Internationally too the collapse of the Berlin Wall in 1989 and the subsequent disintegration of the Soviet Union punctured illusions of a socialist utopia. India was faced with an existential dilemma and the Ayodhya movement encapsulated a growing anger and frustration with a bankrupt order. The Hindu rage was also a revolt against socialism.


    The course correction undertaken by Prime Minister P V Narasimha Rao and his finance minister Manmohan Singh proved too late to save the Congress from electoral rout in 1996. Yet, the liberalisation of the economy undercut the steady drift to extreme religious polarisation. The BJP didn’t junk Hindutva but it complemented it with a market-friendly agenda that ended the sluggish Hindu rate of development. In a span of some 15 years India witnessed a capsuled surge in economic growth, a feat unmatched in at least three centuries. The dismantling of the iniquitous license-permit-quota raj and a hesitant acceptance of globalisation produced newer opportunities and enlarged the mental horizon of the middle classes. With the breakdown of the joint family system and the atomisation of urban society, many of the older assumptions governing politics started disappearing.

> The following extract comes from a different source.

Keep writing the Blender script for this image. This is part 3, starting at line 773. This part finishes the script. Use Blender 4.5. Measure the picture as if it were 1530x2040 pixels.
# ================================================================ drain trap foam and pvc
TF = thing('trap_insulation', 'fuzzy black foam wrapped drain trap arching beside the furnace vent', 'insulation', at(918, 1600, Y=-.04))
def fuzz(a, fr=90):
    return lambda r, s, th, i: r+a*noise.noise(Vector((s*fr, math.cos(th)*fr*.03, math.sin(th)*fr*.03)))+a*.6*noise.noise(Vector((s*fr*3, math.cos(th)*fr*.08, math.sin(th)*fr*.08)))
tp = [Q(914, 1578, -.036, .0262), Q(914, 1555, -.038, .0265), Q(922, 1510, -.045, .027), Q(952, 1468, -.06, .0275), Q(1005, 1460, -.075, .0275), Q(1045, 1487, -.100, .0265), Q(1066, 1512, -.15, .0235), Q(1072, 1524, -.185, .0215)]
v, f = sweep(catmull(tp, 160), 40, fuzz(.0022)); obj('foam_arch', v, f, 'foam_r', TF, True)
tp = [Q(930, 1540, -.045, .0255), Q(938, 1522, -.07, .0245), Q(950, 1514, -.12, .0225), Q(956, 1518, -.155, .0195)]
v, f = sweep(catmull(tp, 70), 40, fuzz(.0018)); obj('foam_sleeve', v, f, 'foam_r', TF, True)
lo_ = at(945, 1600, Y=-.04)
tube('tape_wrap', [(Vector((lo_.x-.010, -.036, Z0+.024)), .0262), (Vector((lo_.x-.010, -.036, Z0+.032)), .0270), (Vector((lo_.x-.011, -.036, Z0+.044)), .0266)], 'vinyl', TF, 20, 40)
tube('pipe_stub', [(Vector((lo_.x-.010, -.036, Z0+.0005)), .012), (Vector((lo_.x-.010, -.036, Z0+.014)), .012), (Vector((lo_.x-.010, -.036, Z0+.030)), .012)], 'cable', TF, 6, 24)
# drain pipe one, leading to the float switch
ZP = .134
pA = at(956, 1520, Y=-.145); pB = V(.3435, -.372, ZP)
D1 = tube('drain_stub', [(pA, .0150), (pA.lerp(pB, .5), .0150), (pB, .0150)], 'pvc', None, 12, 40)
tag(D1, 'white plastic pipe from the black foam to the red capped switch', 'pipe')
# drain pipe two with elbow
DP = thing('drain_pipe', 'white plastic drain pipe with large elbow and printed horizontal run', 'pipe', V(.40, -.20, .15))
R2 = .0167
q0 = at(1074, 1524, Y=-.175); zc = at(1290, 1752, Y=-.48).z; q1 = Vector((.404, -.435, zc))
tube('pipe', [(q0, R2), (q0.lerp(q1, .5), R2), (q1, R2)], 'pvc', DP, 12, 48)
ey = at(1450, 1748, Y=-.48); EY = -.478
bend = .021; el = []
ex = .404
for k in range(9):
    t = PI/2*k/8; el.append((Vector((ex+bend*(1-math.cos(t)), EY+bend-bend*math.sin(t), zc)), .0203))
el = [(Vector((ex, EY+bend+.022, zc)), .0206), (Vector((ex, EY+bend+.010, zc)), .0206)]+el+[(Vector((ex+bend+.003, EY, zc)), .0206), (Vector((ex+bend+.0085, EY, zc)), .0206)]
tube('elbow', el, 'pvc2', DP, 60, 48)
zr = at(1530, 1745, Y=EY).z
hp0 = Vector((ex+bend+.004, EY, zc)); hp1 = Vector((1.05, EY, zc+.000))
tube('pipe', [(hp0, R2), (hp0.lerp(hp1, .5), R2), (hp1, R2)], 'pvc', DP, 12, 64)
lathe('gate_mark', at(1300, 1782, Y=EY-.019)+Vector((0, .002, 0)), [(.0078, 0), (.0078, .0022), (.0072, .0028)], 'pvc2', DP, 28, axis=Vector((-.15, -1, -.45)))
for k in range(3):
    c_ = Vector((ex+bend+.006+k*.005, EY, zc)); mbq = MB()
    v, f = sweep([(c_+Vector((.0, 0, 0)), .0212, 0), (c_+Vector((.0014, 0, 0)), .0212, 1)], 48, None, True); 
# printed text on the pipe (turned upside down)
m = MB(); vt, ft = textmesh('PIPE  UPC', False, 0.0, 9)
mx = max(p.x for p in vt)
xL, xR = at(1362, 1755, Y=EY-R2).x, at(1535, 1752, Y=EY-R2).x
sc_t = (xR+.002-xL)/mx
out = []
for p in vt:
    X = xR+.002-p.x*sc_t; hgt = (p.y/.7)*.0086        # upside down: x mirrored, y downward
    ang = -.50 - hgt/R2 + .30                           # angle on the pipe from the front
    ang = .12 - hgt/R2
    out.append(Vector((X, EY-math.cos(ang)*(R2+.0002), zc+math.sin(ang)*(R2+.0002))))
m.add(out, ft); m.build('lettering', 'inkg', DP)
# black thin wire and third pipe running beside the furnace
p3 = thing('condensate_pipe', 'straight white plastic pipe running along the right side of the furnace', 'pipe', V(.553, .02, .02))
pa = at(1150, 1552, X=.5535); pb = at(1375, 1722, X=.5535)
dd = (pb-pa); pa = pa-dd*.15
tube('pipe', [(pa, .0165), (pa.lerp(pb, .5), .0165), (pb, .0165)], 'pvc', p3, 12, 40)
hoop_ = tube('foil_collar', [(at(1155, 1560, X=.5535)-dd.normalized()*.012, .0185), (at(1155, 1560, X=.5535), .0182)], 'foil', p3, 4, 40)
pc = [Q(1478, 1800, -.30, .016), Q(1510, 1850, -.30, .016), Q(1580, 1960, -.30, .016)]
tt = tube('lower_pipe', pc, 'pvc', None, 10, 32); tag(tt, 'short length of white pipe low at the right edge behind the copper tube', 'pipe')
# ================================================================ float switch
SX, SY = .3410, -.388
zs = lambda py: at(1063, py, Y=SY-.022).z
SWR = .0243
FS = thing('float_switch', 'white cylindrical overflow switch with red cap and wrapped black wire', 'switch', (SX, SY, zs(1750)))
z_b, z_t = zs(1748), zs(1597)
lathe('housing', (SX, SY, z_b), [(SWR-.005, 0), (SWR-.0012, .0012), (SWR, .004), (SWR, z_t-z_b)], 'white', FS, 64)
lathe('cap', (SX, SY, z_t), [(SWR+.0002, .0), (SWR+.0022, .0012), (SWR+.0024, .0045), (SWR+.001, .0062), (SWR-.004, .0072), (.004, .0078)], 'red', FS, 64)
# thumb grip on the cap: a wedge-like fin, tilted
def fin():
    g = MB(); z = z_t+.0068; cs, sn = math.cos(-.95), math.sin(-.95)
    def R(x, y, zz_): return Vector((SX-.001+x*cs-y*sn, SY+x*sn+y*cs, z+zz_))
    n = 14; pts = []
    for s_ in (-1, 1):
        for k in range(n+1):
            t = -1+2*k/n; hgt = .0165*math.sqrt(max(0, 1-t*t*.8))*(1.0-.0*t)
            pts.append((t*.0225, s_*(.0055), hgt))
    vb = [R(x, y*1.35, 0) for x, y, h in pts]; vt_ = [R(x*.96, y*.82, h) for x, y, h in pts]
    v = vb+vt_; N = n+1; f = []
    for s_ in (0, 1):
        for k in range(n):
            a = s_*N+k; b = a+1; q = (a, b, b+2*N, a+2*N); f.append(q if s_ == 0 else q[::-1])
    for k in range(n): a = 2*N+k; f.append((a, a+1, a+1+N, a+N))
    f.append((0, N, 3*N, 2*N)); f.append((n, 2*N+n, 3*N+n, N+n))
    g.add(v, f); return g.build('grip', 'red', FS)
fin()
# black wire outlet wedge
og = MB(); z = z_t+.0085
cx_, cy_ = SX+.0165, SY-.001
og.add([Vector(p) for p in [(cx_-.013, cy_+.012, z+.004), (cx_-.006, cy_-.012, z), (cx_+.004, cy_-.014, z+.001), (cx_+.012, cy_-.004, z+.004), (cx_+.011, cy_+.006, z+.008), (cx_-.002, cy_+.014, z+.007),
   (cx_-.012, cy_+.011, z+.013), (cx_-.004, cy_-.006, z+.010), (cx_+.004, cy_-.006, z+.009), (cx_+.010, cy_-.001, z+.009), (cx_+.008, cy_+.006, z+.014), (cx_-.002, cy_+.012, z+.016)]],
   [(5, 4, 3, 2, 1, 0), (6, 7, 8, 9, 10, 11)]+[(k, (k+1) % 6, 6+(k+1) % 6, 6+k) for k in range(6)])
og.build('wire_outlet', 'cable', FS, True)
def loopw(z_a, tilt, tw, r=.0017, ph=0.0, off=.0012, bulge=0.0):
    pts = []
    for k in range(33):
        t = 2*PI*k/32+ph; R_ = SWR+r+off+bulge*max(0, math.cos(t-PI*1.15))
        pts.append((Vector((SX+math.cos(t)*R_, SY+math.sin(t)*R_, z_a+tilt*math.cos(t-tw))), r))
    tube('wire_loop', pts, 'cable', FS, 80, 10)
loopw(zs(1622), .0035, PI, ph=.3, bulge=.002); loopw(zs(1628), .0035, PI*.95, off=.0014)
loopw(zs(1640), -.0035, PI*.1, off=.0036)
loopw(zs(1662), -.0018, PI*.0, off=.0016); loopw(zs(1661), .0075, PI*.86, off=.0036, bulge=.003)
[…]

    For the Indian Right, this transformation was momentous. Unlike the 1950s and 1960s when the material base for the emergence of a non-statist model was lacking, 21st century has established the primacy of the private sector. High interest rates and punitive rates of personal taxation which deterred entrepreneurship under socialism are no longer viable in a country where the quest is for rapid growth and better standards of living.


    Unfortunately, following two successive election defeats, the BJP has been engulfed by an unwarranted insularity. Rather than re-fashioning the party to take advantage of spectacular opportunities, it has abdicated the modernist agenda and fallen back on sectarian certitudes. Rather than allow pragmatic politics to determine its future course, the party has been hijacked by a small cabal whose understanding of contemporary realities is remarkably feeble. Any RSS takeover of the BJP is bad news for the Indian Right.


    There is an emerging space for the Indian Right centred on the promotion of decentralisation, accountability, transparency, fiscal responsibility, sustainable development, responsible environmentalism, gender equity, consumer rights and an overall culture of efficiency. The Congress has reinvented its paternalism in the guise of welfare—a wasteful endeavour that may drag India into a needless fiscal crisis; it has expanded the bureaucracy without making it more accountable and efficient; and it has lauded modernity without embracing meritocracy. The Congress has prospered electorally by preying on the sectarian vote banks which have viewed the Right as the proverbial Nasty Party.


    The Indian Right has allowed the battle to be fought on terms set by the Congress. It must now redefine its political priorities to avail of an ever-expanding political space. The Swatantra Party failed because it was ahead of the times; the BJP may falter if it doesn’t move into the 21st century.